**Data section**
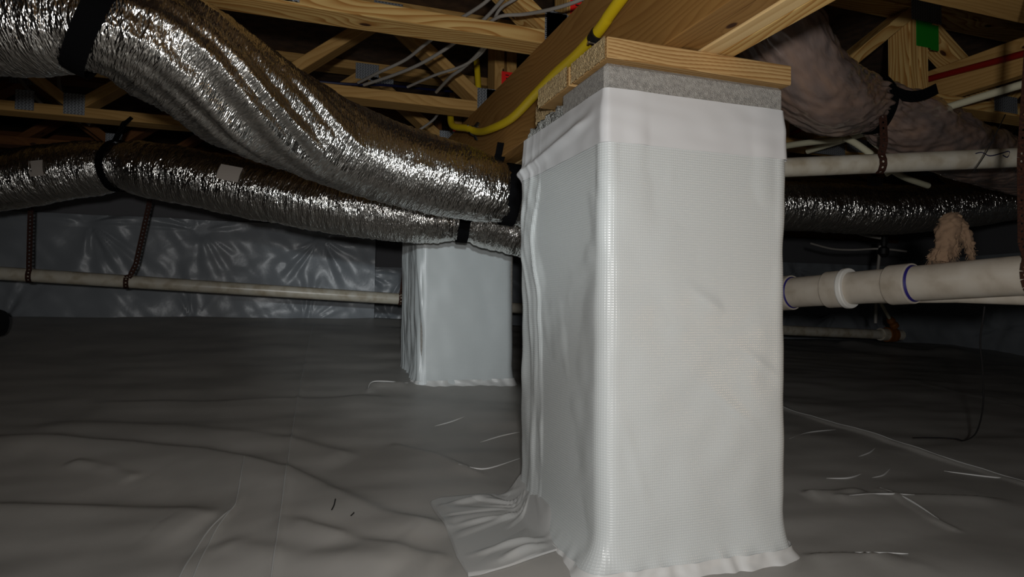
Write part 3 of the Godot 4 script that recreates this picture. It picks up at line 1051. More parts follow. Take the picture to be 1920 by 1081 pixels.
func wood_cap(called: String, label: String, lo: Vector3, hi: Vector3, off: float) -> void:
	var t := thing(called, label, "board", Vector3((lo.x + hi.x) / 2, lo.y, (lo.z + hi.z) / 2), "cap boards on the near pier")
	part(t, "board", box_mesh(lo + Vector3(0.004, 0, 0), hi, 0.002, Vector2(off, 0.02 + off * 0.1)), M.wood_treated)
	# the rough-sawn end as a face of its own with broken fibres along its edges
	var pos := PackedVector3Array()
	var uvs := PackedVector2Array()
	var nz := 50
	var ny := 16
	for j in ny:
		for i in nz:
			var z := lerpf(lo.z + 0.001, hi.z - 0.001, i / float(nz - 1))
			var e := nb.get_noise_2d(z * 260.0, off * 9.0 + 2.0) * 0.0022
			var y := lerpf(lo.y - 0.001 + e * 1.2, hi.y + e * 0.4, j / float(ny - 1))
			pos.append(Vector3(lo.x + nb.get_noise_2d(z * 90.0, y * 130.0) * 0.0012, y, z))
			uvs.append(Vector2(z, y))
	part(t, "sawn_end", grid_mesh(pos, uvs, nz, ny, false), M.end_grain)

func liner_patch() -> void:
	# a loose patch of liner taped over the floor at the pier's left back foot
	var poly := PackedVector2Array([Vector2(0.318, -1.455), Vector2(0.36, -1.482), Vector2(0.441, -1.476), Vector2(0.535, -1.42), Vector2(0.530, -1.269), Vector2(0.512, -1.142), Vector2(0.393, -1.100), Vector2(0.306, -1.080), Vector2(0.306, -1.167), Vector2(0.318, -1.29)])
	var n := 90
	var pos := PackedVector3Array()
	var uvs := PackedVector2Array()
	# map a square on to the outline: left edge and right edge by z
	for j in n:
		var z := lerpf(-1.085, -1.478, j / float(n - 1))
		var xa := INF
		var xb := -INF
		for k in poly.size():
			var a := poly[k]
			var b := poly[(k + 1) % poly.size()]
			if (a.y <= z) != (b.y <= z):
				var x := lerpf(a.x, b.x, (z - a.y) / (b.y - a.y))
				xa = minf(xa, x)
				xb = maxf(xb, x)
		if xa > xb:
			xa = 0.40
			xb = 0.41
		for i in n:
			var x := lerpf(xa, xb, i / float(n - 1))
			var edge := minf(minf(i, n - 1 - i), minf(j, n - 1 - j)) / float(n)
			var y := floor_y(x, z) + 0.0035 * smooth(0.0, 0.012, edge) + 0.0008
			# folds running out from the pier's foot, and two fat ones in front
			var r := Vector2(x - 0.53, z + 1.36)
			y += maxf(0.0, nb.get_noise_2d(atan2(r.y, r.x) * 3.0, r.length() * 3.0)) * 0.014 * smooth(0.0, 0.15, edge) * exp(-r.length() * 4.0)
			for c in [[0.33, -1.155, 0.50, -1.19], [0.37, -1.115, 0.49, -1.165], [0.33, -1.30, 0.50, -1.33], [0.34, -1.42, 0.47, -1.45]]:
				var a := Vector2(c[0], c[1])
				var b := Vector2(c[2], c[3])
				var q := Vector2(x, z)
				var t := clampf((q - a).dot(b - a) / (b - a).length_squared(), 0, 1)
				var e := q.distance_to(a.lerp(b, t))
				y += 0.009 * exp(-e * e / (0.009 * 0.009)) * sin(clampf(t, 0.05, 0.95) * PI)
			# climbs the pier
			y += 0.06 * pow(smooth(0.47, 0.535, x), 2.0) * smooth(-1.15, -1.25, z)
			pos.append(Vector3(x, y, z))
			uvs.append(Vector2(x, z))
	single("liner_patch", "wrinkled patch of white liner on the floor at near pier's left foot", "liner patch", grid_mesh(pos, uvs, n, n, false), M.patch_liner)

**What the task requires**
Transcribe the whole listing, character for character, but not its images.

**Response to the task**
Write part 3 of the Godot 4 script that recreates this picture. It picks up at line 1051. More parts follow. Take the picture to be 1920 by 1081 pixels.
func wood_cap(called: String, label: String, lo: Vector3, hi: Vector3, off: float) -> void:
	var t := thing(called, label, "board", Vector3((lo.x + hi.x) / 2, lo.y, (lo.z + hi.z) / 2), "cap boards on the near pier")
	part(t, "board", box_mesh(lo + Vector3(0.004, 0, 0), hi, 0.002, Vector2(off, 0.02 + off * 0.1)), M.wood_treated)
	# the rough-sawn end as a face of its own with broken fibres along its edges
	var pos := PackedVector3Array()
	var uvs := PackedVector2Array()
	var nz := 50
	var ny := 16
	for j in ny:
		for i in nz:
			var z := lerpf(lo.z + 0.001, hi.z - 0.001, i / float(nz - 1))
			var e := nb.get_noise_2d(z * 260.0, off * 9.0 + 2.0) * 0.0022
			var y := lerpf(lo.y - 0.001 + e * 1.2, hi.y + e * 0.4, j / float(ny - 1))
			pos.append(Vector3(lo.x + nb.get_noise_2d(z * 90.0, y * 130.0) * 0.0012, y, z))
			uvs.append(Vector2(z, y))
	part(t, "sawn_end", grid_mesh(pos, uvs, nz, ny, false), M.end_grain)

func liner_patch() -> void:
	# a loose patch of liner taped over the floor at the pier's left back foot
	var poly := PackedVector2Array([Vector2(0.318, -1.455), Vector2(0.36, -1.482), Vector2(0.441, -1.476), Vector2(0.535, -1.42), Vector2(0.530, -1.269), Vector2(0.512, -1.142), Vector2(0.393, -1.100), Vector2(0.306, -1.080), Vector2(0.306, -1.167), Vector2(0.318, -1.29)])
	var n := 90
	var pos := PackedVector3Array()
	var uvs := PackedVector2Array()
	# map a square on to the outline: left edge and right edge by z
	for j in n:
		var z := lerpf(-1.085, -1.478, j / float(n - 1))
		var xa := INF
		var xb := -INF
		for k in poly.size():
			var a := poly[k]
			var b := poly[(k + 1) % poly.size()]
			if (a.y <= z) != (b.y <= z):
				var x := lerpf(a.x, b.x, (z - a.y) / (b.y - a.y))
				xa = minf(xa, x)
				xb = maxf(xb, x)
		if xa > xb:
			xa = 0.40
			xb = 0.41
		for i in n:
			var x := lerpf(xa, xb, i / float(n - 1))
			var edge := minf(minf(i, n - 1 - i), minf(j, n - 1 - j)) / float(n)
			var y := floor_y(x, z) + 0.0035 * smooth(0.0, 0.012, edge) + 0.0008
			# folds running out from the pier's foot, and two fat ones in front
			var r := Vector2(x - 0.53, z + 1.36)
			y += maxf(0.0, nb.get_noise_2d(atan2(r.y, r.x) * 3.0, r.length() * 3.0)) * 0.014 * smooth(0.0, 0.15, edge) * exp(-r.length() * 4.0)
			for c in [[0.33, -1.155, 0.50, -1.19], [0.37, -1.115, 0.49, -1.165], [0.33, -1.30, 0.50, -1.33], [0.34, -1.42, 0.47, -1.45]]:
				var a := Vector2(c[0], c[1])
				var b := Vector2(c[2], c[3])
				var q := Vector2(x, z)
				var t := clampf((q - a).dot(b - a) / (b - a).length_squared(), 0, 1)
				var e := q.distance_to(a.lerp(b, t))
				y += 0.009 * exp(-e * e / (0.009 * 0.009)) * sin(clampf(t, 0.05, 0.95) * PI)
			# climbs the pier
			y += 0.06 * pow(smooth(0.47, 0.535, x), 2.0) * smooth(-1.15, -1.25, z)
			pos.append(Vector3(x, y, z))
			uvs.append(Vector2(x, z))
	single("liner_patch", "wrinkled patch of white liner on the floor at near pier's left foot", "liner patch", grid_mesh(pos, uvs, n, n, false), M.patch_liner)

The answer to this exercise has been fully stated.